How to solve a problem with a bar laying against a wall

[Jay9313]

Ok, so I have completely *solved* this problem. What I mean is that I have attached the problem in a photo, and my work in a separate photo. My first answer was 62.2° and I did not round at all, I left all of the answers in my calculator. I rounded some on the second time through and got my answer down to 60.4°. My professor is adamant that the answer is 59.9° and I'm kind of a little freaked out. Could someone take a look at this and let me know if there is another way to do this? Because I had to use the law of sines and cosines and it seems like a rather challenging

 

[mfb]

Where does the third line (F_f1=F_N come from?

Why do you use 0.235 in line 4? The problem statement uses 0.25.

What does your third sketch represent and why do you have the same angle theta there?

It would be easier to follow the formulas if you did not replace µ and the sin/cos values by numerical values.

 

[Jay9313]

Where does the third line (F_f1=F_N come from?

Why do you use 0.235 in line 4? The problem statement uses 0.25.

What does your third sketch represent and why do you have the same angle theta there?

It would be easier to follow the formulas if you did not replace µ and the sin/cos values by numerical values.

I completely agree. I was really against putting numerical values in, but If I had not done that, I would have really long expressions that would clutter up my work. The .235 in line 4 is .235mg, where mg is the weight. And I did mess up the third line (F_f1=F_N Let me re-work that line really quickly and see if I get a closer answer! If this line solves my problem, I'll be really upset.

 

[Jay9313]

Without rounding, that brought my answer down to 61.8 degrees. I can try to re=work it without replacing any values with numerical values if you'd like

 

[Jay9313]

I added a new photo of my work and I tried to clean it up and show more thought progressions. I left more of the symbols in and didn't change them to numeric values, but only got so far. If anyone has a solution, please feel free to show me how to get there.

 

[Chestermiller]

I got 61.8 degrees also using 2 force balances and a moment balance. My final equation was tanθ=2 - 0.5 tan 15. I think I did it correctly. I plugged in numbers only at the very end.

Chet

 

[Jay9313]

I got 61.8 degrees also using 2 force balances and a moment balance.

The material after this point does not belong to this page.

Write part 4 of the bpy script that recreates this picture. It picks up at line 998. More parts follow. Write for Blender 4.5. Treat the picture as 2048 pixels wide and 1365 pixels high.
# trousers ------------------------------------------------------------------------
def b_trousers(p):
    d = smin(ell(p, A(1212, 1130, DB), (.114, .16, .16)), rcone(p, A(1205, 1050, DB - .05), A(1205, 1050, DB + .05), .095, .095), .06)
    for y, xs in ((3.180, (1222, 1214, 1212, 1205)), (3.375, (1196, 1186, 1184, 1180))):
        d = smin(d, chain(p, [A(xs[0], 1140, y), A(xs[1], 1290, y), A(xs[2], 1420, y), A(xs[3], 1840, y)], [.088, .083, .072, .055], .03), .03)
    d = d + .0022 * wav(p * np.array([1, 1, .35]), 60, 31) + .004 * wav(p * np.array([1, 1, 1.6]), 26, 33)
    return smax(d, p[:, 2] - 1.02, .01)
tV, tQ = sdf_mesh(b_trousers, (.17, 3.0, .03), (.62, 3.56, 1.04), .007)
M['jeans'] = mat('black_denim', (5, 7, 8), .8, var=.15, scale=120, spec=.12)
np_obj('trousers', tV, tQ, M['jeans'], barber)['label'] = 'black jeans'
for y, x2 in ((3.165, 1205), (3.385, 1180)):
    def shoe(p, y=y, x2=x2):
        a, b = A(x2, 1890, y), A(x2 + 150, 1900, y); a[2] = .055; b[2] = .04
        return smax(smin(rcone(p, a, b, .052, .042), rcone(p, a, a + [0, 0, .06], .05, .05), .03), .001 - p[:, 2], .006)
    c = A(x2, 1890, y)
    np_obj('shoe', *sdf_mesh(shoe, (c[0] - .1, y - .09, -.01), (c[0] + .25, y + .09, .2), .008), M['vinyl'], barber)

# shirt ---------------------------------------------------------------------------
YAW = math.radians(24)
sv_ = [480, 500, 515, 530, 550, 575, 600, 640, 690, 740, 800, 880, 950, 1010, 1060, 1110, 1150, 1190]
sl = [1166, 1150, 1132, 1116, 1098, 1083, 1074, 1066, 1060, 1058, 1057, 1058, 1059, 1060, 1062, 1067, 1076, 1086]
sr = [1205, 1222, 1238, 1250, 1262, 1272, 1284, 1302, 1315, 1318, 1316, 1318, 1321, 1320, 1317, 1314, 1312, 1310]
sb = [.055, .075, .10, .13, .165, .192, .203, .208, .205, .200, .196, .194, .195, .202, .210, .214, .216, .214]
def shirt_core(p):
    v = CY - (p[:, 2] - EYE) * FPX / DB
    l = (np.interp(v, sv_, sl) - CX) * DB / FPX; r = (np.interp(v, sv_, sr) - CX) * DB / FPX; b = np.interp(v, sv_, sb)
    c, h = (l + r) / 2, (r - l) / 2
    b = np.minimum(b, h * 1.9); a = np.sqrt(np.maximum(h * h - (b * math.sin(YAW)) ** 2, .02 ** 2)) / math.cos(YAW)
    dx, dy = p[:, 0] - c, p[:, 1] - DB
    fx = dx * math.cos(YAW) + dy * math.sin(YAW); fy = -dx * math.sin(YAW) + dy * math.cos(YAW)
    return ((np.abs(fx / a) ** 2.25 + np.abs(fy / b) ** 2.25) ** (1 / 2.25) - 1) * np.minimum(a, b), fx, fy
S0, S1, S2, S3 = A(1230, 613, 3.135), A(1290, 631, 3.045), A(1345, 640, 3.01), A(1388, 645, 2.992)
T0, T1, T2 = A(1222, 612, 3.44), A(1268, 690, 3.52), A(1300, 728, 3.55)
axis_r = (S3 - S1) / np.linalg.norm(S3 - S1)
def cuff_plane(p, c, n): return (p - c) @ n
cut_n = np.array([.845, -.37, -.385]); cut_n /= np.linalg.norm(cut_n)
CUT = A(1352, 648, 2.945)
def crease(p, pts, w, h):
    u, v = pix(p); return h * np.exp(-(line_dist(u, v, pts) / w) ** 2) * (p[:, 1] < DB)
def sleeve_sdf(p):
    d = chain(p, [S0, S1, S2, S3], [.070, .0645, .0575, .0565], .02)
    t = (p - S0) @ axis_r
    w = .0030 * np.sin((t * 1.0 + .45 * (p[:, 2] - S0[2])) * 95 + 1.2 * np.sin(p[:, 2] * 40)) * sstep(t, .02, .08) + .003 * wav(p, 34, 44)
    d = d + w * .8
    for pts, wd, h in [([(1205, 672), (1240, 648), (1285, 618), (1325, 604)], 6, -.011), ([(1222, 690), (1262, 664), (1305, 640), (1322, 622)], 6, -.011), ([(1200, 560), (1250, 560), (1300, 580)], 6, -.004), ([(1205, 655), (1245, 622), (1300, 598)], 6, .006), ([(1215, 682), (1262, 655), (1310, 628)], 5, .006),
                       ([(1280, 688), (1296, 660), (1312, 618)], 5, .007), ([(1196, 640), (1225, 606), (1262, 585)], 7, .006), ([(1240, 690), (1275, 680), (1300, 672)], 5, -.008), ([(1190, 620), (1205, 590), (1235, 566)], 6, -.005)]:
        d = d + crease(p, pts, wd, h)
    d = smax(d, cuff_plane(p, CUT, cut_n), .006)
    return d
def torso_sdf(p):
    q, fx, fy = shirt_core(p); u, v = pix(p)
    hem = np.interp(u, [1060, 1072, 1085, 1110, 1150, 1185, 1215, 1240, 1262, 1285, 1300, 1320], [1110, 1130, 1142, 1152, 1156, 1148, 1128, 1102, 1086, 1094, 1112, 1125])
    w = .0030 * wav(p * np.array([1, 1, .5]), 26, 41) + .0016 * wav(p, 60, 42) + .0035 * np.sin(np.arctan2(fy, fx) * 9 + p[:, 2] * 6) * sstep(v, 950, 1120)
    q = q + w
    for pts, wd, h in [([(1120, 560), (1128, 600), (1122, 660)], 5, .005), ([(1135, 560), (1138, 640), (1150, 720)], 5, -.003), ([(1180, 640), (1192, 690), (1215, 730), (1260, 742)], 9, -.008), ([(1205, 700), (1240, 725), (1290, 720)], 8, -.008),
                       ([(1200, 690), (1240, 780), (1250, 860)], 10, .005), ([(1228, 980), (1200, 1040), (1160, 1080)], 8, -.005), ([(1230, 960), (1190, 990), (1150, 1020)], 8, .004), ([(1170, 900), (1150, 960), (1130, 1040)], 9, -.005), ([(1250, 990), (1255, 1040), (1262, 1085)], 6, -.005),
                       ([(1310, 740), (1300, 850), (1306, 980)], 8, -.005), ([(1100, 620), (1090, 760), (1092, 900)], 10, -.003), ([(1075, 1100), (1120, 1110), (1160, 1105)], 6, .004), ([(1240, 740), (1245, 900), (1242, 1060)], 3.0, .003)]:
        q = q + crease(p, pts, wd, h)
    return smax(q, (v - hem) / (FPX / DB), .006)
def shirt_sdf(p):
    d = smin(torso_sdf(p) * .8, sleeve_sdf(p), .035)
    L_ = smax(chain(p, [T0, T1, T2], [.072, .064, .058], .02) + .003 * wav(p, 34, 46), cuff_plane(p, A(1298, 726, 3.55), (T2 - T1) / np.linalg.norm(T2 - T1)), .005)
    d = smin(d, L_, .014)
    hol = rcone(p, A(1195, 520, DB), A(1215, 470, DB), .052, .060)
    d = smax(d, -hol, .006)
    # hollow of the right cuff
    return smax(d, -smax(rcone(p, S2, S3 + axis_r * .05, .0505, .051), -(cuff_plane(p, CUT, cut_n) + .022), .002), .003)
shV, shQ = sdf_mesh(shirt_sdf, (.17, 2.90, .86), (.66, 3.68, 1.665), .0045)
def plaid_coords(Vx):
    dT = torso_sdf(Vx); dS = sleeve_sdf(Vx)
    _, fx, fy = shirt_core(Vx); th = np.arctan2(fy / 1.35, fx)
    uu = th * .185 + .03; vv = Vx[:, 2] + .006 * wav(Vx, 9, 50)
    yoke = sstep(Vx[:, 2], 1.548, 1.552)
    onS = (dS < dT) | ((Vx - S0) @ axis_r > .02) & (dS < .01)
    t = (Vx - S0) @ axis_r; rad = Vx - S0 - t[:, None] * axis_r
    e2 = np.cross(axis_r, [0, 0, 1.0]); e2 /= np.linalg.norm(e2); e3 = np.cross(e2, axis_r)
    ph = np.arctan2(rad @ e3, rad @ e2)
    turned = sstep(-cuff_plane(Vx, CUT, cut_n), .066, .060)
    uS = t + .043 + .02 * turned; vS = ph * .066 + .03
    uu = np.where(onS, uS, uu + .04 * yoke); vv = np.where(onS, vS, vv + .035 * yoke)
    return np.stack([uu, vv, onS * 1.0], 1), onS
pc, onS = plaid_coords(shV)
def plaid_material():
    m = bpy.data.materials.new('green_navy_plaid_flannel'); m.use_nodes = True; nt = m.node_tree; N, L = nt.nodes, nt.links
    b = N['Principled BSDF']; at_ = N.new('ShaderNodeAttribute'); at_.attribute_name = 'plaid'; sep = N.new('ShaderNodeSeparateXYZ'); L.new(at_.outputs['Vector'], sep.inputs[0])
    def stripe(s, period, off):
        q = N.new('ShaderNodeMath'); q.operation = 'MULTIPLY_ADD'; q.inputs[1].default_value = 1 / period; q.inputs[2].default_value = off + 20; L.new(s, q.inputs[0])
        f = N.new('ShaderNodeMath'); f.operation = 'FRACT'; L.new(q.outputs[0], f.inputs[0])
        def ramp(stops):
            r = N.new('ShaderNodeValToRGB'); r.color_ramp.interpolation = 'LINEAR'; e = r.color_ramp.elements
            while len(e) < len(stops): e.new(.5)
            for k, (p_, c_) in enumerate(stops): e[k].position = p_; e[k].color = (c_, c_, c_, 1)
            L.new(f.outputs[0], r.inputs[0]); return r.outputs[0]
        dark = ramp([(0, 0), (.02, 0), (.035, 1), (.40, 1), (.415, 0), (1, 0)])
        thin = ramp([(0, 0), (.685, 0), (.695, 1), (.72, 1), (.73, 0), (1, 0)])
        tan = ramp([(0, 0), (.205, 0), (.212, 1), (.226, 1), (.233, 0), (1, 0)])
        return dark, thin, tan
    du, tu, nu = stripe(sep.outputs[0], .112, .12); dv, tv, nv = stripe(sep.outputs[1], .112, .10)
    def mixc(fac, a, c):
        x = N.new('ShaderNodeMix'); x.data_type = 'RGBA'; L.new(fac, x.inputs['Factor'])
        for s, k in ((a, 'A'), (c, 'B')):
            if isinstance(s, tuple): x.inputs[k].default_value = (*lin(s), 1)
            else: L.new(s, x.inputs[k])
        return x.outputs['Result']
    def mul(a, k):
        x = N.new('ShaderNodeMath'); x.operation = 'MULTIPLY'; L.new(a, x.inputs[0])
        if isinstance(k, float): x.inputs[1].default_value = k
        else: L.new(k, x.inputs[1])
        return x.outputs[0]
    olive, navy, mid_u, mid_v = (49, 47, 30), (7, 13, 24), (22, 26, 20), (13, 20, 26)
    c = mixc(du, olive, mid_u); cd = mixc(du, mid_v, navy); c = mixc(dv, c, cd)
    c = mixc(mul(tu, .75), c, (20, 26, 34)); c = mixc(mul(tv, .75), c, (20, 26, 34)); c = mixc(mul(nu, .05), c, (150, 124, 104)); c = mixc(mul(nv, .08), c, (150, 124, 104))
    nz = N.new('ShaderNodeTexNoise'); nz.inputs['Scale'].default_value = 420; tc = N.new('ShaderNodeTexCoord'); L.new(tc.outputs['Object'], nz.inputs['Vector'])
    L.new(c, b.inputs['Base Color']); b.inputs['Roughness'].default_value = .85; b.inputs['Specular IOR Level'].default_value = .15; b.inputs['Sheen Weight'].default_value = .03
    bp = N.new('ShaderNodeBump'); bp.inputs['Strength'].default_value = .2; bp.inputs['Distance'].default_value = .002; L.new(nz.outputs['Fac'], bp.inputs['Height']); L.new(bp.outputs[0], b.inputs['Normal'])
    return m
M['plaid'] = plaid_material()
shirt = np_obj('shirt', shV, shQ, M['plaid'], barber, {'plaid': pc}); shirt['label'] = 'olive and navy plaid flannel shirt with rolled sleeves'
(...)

My final equation was tanθ=2 - 0.5 tan 15. I think I did it correctly. I plugged in numbers only at the very end.

Chet

Thank you so much! Could I trouble you to show me your work using the moment balance? I would be very grateful!

 

[Chestermiller]

Thank you so much! Could I trouble you to show me your work using the moment balance? I would be very grateful!

Let N_A be the normal force exerted by the wall at point A, and let N_B be the normal force exerted by the wall at point B. Let F be the frictional force at point B.

Horizontal Force Balance: $N_A\cos{15}=F$
Vertical Force Balance: $N_A\sin{15}+N_B=mg$
Moment Balance Around Point A: $mg\frac{L}{2}\cosθ-N_BL\cosθ+FL\sinθ=0$
where L is the length of the bar.

Solution to these equations:
$$F=\frac{\frac{mg}{2}}{\tanθ+\tan15}$$
$$N_B=\frac{mg\tanθ+\frac{mg}{2}\tan15}{\tanθ+\tan15}$$
So,
$$\frac{F}{N_B}=\frac{1}{2\tanθ+\tan15}$$

 

[Jay9313]

Let N_A be the normal force exerted by the wall at point A, and let N_B be the normal force exerted by the wall at point B. Let F be the frictional force at point B.

Horizontal Force Balance: $N_A\cos{15}=F$
Vertical Force Balance: $N_A\sin{15}+N_B=mg$
Moment Balance Around Point A: $mg\frac{L}{2}\cosθ-N_BL\cosθ+FL\sinθ=0$
where L is the length of the bar.

Solution to these equations:
$$F=\frac{\frac{mg}{2}}{\tanθ+\tan15}$$
$$N_B=\frac{mg\tanθ+\frac{mg}{2}\tan15}{\tanθ+\tan15}$$
So,
$$\frac{F}{N_B}=\frac{1}{2\tanθ+\tan15}$$

I actually considered using a moment approach such as yourself, but I didn't want to introduce a new variable, as I already had quite a few unknowns. But thank you so much, you have no idea how much I appreciate it.